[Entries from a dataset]
- - -

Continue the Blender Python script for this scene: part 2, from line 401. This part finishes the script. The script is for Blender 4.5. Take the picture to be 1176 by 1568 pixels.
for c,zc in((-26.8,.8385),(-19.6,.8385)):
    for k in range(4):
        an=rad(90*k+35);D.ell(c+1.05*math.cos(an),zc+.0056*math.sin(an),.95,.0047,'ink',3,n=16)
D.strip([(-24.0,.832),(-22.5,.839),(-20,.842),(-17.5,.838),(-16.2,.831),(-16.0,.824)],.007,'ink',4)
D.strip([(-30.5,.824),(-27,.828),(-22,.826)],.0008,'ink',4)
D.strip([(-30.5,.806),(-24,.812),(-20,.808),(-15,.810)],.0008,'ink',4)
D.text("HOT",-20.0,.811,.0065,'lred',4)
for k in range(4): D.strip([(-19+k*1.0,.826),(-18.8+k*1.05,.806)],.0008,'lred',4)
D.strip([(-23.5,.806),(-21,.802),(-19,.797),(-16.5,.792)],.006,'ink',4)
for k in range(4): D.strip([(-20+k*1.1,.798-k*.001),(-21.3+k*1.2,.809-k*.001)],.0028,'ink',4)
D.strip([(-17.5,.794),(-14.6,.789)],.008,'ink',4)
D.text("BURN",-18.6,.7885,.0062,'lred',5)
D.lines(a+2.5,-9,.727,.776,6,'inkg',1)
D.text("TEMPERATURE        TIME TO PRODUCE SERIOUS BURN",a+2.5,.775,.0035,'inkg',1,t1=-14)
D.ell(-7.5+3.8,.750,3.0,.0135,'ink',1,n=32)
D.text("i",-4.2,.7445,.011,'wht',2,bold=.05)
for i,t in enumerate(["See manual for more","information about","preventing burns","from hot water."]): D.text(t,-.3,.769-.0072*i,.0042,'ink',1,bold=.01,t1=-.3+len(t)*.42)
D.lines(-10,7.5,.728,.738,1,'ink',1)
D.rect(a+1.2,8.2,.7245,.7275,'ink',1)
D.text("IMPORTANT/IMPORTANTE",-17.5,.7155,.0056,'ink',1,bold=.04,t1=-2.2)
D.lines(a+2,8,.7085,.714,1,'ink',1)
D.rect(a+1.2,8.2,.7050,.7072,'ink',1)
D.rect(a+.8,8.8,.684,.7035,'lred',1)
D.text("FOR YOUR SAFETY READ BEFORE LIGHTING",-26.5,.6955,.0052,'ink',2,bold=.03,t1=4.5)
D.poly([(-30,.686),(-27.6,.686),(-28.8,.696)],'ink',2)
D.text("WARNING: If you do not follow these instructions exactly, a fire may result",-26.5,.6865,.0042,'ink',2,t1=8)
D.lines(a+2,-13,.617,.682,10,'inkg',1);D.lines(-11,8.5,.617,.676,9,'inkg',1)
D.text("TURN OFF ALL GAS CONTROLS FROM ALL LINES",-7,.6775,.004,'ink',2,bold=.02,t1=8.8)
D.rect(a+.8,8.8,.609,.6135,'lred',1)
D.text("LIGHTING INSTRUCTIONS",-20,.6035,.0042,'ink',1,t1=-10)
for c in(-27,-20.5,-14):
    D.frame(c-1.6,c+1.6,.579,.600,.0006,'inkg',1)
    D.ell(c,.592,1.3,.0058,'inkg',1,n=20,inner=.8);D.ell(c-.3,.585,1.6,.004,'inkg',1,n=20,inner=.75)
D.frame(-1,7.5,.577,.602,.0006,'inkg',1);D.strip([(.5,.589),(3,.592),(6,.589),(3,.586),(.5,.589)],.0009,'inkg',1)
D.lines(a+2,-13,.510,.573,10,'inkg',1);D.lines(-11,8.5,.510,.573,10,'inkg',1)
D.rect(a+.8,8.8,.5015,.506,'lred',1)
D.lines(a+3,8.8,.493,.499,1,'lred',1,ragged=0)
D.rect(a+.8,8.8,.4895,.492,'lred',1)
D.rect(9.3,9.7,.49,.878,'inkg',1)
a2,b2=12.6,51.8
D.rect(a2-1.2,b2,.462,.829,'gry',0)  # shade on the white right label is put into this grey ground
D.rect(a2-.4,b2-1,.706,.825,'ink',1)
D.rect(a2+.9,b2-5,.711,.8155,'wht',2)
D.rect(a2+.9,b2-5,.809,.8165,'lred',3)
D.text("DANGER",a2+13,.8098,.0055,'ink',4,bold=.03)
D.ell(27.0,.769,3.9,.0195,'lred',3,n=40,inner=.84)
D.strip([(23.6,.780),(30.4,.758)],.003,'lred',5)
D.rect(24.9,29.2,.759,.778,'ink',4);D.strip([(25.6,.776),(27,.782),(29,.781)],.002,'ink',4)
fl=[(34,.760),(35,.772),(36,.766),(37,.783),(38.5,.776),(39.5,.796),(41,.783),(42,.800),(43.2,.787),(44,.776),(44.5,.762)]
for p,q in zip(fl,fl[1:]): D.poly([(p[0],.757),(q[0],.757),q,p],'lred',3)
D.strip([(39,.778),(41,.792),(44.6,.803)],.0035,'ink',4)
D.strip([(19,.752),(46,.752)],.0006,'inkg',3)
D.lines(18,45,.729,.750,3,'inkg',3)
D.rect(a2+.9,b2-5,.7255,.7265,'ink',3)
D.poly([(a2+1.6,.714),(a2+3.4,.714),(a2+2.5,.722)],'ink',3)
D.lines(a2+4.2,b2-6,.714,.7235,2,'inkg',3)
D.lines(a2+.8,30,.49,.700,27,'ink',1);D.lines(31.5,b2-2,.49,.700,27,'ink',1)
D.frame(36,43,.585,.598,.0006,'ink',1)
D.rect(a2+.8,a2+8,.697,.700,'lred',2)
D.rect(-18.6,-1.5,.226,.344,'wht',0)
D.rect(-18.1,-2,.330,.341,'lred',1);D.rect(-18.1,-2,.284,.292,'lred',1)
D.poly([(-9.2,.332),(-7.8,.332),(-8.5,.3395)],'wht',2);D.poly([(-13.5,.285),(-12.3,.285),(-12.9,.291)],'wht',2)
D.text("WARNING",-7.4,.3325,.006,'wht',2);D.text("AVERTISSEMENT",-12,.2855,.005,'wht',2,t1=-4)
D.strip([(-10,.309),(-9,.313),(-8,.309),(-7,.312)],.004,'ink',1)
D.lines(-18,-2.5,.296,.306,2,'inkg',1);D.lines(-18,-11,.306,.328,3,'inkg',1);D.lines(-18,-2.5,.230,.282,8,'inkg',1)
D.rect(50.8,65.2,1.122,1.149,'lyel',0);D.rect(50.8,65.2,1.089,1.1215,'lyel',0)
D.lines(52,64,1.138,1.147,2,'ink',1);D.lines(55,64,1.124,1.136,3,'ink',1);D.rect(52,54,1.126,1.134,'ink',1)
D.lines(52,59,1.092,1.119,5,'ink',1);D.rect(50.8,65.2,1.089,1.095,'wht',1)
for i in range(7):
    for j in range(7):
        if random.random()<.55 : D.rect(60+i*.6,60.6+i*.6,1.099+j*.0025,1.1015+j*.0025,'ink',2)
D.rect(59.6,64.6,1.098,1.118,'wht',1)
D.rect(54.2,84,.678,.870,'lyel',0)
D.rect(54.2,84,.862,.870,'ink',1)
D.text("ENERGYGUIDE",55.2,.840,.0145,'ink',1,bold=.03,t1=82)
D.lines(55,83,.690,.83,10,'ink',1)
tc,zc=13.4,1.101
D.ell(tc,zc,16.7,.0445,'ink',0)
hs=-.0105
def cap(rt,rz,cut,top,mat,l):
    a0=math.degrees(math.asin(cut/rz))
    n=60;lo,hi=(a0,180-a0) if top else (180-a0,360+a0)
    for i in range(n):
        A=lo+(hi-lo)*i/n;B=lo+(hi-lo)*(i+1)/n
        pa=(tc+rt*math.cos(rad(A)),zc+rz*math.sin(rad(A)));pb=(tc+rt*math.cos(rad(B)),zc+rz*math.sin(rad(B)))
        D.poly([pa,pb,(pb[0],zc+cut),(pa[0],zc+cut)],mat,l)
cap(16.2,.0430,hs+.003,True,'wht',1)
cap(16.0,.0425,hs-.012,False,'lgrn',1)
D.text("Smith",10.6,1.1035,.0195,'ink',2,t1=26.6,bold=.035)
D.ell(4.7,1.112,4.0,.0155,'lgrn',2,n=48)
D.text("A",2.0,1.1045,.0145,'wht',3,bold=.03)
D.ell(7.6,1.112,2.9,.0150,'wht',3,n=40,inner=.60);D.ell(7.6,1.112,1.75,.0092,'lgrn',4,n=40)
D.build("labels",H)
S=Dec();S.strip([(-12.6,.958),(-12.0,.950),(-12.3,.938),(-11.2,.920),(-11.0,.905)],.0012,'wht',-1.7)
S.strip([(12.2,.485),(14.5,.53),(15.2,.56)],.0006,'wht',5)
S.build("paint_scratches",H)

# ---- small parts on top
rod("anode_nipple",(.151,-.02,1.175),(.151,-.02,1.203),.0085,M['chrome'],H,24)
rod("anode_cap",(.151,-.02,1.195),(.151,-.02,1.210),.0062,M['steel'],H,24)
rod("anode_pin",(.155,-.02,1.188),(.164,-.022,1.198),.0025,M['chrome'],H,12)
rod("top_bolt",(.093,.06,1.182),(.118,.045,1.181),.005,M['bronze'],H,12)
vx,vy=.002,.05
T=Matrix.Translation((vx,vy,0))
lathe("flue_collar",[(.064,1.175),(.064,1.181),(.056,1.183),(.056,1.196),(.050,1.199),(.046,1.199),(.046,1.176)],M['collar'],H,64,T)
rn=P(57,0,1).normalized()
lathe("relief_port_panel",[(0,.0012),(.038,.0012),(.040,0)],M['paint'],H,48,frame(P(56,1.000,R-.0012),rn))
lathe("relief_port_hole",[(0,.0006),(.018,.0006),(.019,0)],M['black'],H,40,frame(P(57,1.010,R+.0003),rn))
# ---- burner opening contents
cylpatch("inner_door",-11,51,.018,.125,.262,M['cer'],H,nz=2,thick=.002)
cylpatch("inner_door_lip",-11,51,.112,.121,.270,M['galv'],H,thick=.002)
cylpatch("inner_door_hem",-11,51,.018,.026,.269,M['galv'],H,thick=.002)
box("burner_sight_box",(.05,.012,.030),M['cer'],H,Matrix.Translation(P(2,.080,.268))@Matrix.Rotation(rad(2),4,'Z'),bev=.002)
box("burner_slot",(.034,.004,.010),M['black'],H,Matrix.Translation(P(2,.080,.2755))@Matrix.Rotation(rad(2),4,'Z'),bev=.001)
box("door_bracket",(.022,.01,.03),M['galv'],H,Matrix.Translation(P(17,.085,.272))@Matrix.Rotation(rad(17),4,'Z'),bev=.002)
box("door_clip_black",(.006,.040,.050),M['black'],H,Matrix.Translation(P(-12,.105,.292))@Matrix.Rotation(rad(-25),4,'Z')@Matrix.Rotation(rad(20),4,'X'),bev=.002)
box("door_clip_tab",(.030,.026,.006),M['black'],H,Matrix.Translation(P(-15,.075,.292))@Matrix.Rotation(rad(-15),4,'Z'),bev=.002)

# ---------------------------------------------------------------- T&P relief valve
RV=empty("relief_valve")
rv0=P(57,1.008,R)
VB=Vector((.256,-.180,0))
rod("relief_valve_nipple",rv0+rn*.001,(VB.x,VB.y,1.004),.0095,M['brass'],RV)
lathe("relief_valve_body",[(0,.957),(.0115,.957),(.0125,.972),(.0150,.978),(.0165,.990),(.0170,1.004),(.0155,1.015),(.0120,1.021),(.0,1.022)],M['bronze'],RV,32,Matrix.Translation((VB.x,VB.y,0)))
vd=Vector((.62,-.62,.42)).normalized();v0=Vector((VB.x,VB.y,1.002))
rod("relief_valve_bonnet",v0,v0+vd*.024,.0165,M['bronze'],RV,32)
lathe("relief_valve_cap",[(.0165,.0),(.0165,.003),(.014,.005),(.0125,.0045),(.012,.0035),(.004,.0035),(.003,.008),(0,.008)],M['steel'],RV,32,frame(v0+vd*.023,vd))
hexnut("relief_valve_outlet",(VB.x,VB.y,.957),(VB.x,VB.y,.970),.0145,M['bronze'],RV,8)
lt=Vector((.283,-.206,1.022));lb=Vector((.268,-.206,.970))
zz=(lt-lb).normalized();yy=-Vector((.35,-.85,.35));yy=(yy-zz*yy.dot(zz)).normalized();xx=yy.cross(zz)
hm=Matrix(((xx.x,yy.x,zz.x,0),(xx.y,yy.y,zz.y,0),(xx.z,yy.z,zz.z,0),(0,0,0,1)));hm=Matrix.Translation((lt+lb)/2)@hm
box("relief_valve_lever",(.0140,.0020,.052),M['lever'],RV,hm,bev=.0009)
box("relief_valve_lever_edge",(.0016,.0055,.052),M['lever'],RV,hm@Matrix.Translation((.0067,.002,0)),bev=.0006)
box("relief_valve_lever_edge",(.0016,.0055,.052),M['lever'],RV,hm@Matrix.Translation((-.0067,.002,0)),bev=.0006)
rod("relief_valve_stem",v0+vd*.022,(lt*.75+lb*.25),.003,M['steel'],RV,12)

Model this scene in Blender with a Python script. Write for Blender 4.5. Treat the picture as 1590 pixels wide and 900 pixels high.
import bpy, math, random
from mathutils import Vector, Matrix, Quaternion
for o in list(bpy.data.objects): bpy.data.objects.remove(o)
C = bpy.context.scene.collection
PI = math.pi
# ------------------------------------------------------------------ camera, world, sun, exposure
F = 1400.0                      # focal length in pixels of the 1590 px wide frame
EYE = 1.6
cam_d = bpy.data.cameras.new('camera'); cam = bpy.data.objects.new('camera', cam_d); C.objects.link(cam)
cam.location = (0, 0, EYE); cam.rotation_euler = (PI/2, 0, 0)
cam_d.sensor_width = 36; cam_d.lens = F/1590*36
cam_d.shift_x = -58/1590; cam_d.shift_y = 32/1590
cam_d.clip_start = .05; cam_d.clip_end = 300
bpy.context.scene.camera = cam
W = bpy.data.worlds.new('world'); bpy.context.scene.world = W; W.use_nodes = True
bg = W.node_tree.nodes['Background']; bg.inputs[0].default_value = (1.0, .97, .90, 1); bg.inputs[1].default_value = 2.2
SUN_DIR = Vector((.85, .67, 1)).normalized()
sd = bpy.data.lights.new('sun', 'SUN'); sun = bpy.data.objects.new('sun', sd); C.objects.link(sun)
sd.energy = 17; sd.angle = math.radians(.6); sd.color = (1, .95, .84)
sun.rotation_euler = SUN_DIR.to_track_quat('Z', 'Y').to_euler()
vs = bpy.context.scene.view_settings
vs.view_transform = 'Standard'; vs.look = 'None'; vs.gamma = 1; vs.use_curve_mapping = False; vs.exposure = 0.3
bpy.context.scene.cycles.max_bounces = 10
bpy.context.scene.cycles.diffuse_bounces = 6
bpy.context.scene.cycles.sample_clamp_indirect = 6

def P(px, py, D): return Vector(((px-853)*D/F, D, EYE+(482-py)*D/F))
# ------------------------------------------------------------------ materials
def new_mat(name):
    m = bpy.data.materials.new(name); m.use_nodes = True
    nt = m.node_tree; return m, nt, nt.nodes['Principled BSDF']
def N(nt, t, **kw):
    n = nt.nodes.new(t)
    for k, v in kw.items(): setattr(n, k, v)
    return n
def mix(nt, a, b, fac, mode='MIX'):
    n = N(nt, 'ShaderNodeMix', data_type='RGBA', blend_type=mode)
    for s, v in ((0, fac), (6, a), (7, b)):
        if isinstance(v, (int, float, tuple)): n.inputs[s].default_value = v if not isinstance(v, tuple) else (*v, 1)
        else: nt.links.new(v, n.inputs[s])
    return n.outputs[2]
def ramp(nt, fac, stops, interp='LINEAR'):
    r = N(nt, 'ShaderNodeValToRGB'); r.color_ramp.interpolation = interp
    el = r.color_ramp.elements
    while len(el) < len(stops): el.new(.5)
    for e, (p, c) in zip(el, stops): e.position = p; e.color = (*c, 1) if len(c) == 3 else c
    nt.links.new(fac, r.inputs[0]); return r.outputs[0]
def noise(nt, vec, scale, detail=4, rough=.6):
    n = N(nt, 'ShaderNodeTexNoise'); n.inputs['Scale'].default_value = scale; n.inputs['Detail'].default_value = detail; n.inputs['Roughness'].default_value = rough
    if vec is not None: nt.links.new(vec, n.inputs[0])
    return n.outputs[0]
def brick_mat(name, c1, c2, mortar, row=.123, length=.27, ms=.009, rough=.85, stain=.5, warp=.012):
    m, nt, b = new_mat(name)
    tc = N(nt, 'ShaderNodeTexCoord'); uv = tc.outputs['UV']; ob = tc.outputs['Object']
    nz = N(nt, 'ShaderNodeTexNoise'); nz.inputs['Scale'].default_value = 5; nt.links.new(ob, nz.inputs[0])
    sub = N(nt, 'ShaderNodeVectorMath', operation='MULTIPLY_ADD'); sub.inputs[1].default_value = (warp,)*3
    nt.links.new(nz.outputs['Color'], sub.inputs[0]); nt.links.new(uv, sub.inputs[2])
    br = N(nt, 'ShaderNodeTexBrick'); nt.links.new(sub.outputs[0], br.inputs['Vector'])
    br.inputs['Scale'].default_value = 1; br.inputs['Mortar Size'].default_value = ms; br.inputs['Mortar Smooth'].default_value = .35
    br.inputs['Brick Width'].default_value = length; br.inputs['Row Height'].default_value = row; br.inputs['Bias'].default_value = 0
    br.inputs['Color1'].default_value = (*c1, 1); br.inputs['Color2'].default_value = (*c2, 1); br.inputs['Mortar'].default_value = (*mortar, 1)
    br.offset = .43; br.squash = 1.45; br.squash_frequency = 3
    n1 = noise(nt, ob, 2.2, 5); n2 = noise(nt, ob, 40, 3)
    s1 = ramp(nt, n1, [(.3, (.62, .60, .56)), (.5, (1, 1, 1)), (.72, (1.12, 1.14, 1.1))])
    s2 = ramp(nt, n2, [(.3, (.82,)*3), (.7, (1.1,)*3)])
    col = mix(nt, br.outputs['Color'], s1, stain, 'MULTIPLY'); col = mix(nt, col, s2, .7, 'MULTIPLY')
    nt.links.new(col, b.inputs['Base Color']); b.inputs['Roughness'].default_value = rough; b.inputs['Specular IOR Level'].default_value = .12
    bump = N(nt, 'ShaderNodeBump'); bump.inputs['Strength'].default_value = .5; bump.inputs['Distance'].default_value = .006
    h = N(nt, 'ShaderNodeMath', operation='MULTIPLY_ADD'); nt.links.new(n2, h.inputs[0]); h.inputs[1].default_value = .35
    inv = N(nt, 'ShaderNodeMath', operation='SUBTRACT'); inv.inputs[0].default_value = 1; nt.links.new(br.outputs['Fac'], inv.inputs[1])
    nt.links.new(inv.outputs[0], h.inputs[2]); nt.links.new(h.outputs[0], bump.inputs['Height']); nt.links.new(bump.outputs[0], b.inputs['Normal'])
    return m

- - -

[TASK OBJECTIVE]: Locate each line with the word "wide" and copy it.

[RESPONSE FOR THIS EXERCISE]:
Model this scene in Blender with a Python script. Write for Blender 4.5. Treat the picture as 1590 pixels wide and 900 pixels high.
F = 1400.0                      # focal length in pixels of the 1590 px wide frame